May 2 in baseball history
[Featured image: Brooklyn legends (left to right) Roy Campanella, Don Newcombe, and fellow Army veteran Jackie Robinson]
1939: New York Yankee ironman Lou Gehrig tells manager Joe McCarthy that he is taking himself out of the starting lineup.
Gehrig will never play again.
His record of 2,130 straight games played will stand until Baltimore Oriole Cal Ripken tops the streak in 1995.
1949: Brooklyn Dodgers pitcher Don Newcombe gets his first career start, shutting out the Cincinnati Reds 3-0. He goes on to lead the Dodgers’ pitching rotation with 17 wins on their way to a National League pennant. Newcombe will lose two seasons to the Army during the Korean War.
1954: The St.

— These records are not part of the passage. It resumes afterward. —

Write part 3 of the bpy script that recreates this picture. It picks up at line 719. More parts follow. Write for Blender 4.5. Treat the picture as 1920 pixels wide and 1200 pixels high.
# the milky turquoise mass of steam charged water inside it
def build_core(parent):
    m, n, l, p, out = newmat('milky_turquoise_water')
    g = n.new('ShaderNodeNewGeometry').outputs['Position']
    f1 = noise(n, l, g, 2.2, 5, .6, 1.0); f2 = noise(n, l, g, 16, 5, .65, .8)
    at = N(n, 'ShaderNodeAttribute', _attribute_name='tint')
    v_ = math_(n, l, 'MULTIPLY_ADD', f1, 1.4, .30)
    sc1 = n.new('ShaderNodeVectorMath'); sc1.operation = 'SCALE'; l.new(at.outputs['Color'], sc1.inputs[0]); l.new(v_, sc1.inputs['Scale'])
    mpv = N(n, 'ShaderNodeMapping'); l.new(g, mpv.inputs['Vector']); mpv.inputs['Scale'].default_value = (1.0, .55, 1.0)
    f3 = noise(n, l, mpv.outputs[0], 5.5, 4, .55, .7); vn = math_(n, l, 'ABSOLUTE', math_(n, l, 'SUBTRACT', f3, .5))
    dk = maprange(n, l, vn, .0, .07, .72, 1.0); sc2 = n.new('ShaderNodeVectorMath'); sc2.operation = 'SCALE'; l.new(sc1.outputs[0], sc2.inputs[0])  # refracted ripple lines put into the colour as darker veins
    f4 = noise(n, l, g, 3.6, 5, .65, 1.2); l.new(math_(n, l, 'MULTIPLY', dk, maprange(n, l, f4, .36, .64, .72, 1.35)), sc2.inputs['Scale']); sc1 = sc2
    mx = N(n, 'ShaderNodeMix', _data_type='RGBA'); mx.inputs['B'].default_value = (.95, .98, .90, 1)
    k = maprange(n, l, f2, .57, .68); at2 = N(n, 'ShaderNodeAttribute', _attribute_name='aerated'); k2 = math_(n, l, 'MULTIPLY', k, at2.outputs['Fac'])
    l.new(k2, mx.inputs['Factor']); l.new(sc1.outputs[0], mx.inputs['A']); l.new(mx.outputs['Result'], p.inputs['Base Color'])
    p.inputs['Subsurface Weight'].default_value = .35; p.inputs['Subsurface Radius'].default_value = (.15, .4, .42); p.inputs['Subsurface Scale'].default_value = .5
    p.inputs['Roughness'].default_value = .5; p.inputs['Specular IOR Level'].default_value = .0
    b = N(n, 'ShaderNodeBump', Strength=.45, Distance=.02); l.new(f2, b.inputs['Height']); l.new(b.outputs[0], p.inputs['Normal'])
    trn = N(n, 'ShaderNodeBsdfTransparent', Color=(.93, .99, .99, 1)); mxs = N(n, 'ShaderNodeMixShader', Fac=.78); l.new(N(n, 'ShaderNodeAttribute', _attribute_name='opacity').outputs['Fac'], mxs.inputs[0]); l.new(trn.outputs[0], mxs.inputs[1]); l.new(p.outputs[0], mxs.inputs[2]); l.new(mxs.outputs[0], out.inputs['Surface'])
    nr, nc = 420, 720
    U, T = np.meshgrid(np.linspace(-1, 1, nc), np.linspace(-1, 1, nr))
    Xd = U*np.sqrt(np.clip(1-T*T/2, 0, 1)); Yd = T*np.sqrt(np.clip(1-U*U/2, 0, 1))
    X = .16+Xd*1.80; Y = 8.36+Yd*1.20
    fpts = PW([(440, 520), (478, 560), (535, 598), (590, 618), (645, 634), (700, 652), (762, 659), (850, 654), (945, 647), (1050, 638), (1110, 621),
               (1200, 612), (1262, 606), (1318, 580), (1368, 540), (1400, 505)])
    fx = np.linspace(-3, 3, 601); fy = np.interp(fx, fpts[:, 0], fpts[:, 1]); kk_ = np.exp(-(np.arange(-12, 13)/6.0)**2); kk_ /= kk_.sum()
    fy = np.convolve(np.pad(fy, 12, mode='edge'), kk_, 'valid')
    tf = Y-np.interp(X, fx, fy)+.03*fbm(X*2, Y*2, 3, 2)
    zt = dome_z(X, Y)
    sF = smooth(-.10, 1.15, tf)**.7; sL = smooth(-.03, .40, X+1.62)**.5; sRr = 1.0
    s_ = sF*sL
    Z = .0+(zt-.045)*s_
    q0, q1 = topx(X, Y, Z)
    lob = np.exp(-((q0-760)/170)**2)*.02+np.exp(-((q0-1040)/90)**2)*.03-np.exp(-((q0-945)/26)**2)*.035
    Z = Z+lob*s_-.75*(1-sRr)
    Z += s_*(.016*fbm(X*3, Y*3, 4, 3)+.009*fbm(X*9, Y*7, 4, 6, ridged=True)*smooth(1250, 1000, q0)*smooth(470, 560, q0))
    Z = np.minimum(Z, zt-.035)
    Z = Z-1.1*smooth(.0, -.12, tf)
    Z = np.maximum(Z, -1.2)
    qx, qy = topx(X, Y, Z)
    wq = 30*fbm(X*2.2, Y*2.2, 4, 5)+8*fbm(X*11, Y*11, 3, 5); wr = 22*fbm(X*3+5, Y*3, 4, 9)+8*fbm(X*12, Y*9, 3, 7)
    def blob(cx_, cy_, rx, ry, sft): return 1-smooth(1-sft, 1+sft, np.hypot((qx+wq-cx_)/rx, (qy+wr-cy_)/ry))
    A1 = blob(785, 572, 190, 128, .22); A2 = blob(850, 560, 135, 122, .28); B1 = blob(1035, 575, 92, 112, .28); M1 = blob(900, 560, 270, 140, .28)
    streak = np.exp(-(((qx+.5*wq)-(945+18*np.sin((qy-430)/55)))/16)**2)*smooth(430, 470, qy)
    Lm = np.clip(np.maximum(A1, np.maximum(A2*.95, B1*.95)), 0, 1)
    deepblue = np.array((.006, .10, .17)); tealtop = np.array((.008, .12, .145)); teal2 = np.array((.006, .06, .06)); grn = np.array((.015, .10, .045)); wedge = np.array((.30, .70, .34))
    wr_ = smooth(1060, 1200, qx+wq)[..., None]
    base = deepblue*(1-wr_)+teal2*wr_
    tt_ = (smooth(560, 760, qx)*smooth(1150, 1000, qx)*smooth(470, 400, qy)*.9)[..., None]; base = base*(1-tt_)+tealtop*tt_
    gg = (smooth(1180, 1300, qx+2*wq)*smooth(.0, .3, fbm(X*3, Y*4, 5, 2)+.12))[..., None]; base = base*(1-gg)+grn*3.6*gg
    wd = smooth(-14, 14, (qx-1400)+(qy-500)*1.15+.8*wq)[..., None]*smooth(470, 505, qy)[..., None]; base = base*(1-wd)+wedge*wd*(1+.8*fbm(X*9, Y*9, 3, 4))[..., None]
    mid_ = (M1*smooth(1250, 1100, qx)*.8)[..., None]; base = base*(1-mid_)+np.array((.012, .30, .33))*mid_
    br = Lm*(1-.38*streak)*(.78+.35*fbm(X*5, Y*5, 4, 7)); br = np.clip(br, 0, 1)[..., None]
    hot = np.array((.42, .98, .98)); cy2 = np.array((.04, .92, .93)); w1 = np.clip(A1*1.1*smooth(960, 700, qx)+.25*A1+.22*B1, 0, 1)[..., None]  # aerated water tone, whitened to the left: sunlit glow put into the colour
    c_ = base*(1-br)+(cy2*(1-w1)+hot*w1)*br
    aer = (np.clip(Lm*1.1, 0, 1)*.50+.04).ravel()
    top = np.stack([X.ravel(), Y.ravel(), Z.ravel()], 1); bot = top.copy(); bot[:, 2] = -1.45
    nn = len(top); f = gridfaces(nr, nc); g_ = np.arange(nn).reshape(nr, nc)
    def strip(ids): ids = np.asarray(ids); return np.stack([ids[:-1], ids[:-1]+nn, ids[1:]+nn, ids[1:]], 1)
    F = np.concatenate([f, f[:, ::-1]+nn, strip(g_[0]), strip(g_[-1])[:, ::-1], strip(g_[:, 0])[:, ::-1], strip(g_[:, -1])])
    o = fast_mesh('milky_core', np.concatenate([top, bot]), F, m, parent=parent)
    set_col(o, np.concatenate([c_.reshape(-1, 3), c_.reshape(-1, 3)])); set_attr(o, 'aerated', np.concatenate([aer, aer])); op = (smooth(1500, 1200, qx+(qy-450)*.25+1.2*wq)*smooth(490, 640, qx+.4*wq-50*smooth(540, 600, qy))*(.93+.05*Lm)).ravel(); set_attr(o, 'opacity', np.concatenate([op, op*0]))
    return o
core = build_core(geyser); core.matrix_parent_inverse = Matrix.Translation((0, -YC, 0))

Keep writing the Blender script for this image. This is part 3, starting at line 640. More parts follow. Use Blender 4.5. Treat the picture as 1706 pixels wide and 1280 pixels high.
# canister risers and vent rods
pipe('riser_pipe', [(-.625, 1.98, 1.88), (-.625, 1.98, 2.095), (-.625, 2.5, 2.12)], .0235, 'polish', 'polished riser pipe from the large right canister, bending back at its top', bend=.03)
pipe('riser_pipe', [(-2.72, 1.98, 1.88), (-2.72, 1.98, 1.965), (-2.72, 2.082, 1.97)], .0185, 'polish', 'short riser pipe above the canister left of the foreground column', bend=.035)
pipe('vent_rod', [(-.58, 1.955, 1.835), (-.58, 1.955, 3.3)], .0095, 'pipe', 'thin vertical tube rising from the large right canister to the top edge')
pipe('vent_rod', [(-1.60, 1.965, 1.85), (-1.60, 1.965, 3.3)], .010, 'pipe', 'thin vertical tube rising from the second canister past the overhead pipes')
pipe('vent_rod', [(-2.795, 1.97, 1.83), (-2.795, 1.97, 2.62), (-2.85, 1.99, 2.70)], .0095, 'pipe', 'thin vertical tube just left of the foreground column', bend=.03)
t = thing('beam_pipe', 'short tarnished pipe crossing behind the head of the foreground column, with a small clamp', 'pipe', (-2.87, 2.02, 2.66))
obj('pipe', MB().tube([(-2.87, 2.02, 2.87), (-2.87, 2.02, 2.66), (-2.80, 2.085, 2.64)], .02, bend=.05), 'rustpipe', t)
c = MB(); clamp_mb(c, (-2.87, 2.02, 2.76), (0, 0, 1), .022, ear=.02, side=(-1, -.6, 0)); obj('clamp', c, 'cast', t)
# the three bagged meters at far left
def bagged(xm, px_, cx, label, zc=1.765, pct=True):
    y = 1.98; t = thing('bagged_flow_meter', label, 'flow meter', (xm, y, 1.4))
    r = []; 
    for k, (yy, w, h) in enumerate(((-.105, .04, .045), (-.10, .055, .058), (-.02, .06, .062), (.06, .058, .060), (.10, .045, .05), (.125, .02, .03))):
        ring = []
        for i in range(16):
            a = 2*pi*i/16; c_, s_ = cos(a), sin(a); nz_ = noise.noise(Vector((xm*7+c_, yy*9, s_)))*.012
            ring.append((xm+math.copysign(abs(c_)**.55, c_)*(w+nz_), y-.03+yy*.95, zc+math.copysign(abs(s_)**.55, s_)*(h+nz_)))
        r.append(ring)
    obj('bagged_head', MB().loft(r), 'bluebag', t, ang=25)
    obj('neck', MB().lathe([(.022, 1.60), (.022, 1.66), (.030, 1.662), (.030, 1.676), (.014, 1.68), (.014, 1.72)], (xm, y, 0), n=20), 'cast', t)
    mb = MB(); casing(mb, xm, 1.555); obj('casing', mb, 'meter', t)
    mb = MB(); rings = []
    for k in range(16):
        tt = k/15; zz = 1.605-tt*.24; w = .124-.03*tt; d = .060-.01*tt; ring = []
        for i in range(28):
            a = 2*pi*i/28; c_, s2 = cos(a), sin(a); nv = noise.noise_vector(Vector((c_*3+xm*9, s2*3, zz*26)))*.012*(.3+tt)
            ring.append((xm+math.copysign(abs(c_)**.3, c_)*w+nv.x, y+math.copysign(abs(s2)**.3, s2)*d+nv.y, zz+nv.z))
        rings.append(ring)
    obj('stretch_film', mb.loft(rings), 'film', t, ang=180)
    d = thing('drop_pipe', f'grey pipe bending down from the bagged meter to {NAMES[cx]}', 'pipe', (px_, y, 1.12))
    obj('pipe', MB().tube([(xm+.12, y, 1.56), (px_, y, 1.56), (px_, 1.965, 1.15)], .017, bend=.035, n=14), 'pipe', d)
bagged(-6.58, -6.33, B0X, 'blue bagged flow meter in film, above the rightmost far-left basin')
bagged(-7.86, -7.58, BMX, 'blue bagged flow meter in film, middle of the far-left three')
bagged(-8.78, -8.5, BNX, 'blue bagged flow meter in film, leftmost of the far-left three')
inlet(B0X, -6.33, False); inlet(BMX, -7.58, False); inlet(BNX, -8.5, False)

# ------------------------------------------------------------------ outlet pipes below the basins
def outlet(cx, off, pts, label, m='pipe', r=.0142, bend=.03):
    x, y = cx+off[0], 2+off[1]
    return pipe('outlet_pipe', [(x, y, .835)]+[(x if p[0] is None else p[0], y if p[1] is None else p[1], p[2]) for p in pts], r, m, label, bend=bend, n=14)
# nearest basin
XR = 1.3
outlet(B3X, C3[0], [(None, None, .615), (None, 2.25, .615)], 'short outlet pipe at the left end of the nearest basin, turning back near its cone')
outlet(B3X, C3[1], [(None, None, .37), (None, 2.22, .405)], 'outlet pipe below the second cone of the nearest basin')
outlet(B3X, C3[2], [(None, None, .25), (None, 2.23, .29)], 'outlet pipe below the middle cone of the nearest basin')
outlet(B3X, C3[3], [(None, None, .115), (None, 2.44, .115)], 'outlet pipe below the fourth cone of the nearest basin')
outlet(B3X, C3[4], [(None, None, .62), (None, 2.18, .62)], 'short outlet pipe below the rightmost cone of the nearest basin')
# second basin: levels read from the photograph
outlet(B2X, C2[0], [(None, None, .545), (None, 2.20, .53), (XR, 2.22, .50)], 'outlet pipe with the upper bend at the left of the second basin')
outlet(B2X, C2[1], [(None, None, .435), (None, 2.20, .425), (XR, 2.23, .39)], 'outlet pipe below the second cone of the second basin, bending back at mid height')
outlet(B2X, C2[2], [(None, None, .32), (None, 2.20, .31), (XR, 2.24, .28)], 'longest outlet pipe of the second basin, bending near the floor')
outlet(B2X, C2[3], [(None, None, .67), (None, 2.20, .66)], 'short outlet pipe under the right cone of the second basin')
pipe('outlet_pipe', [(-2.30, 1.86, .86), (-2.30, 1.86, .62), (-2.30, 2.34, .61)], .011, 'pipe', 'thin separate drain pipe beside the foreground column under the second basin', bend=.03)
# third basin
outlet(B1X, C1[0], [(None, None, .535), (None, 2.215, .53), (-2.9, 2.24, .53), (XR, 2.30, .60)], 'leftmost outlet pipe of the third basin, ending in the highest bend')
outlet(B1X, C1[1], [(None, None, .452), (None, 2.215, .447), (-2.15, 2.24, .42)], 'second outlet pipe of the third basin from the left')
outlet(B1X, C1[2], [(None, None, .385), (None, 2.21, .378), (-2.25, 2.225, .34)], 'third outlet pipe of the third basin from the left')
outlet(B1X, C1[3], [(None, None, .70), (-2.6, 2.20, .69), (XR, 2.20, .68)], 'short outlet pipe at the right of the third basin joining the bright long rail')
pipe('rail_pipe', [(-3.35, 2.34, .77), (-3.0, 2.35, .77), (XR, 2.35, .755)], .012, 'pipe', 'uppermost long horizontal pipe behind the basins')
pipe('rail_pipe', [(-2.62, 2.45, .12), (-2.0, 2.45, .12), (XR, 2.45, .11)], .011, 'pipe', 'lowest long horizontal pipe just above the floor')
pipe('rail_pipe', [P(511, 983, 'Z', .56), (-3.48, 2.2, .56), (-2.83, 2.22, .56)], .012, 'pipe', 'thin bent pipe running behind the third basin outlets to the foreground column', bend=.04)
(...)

Louis Cardinals’ Stan “The Man” Musial, who served in the Navy during World War II, hits five home runs in a double header against the New York Giants.
Musial’s victims that day are pitchers Johnny Antonelli (who served in Korea), Jim Hearn (an Army artilleryman during World War II), Ray Jablonski (an Army military policeman in France during World War II), and Hall of Fame knuckleballer Hoyt “Old Sarge” Wilhelm (fought and was wounded in the Battle of the Bulge).
In the Sportsman’s Park stands watching is eight-year-old St. Louis native Nate Colbert, who will go on to hit five home runs for the San Diego Padres in a 1972 double header.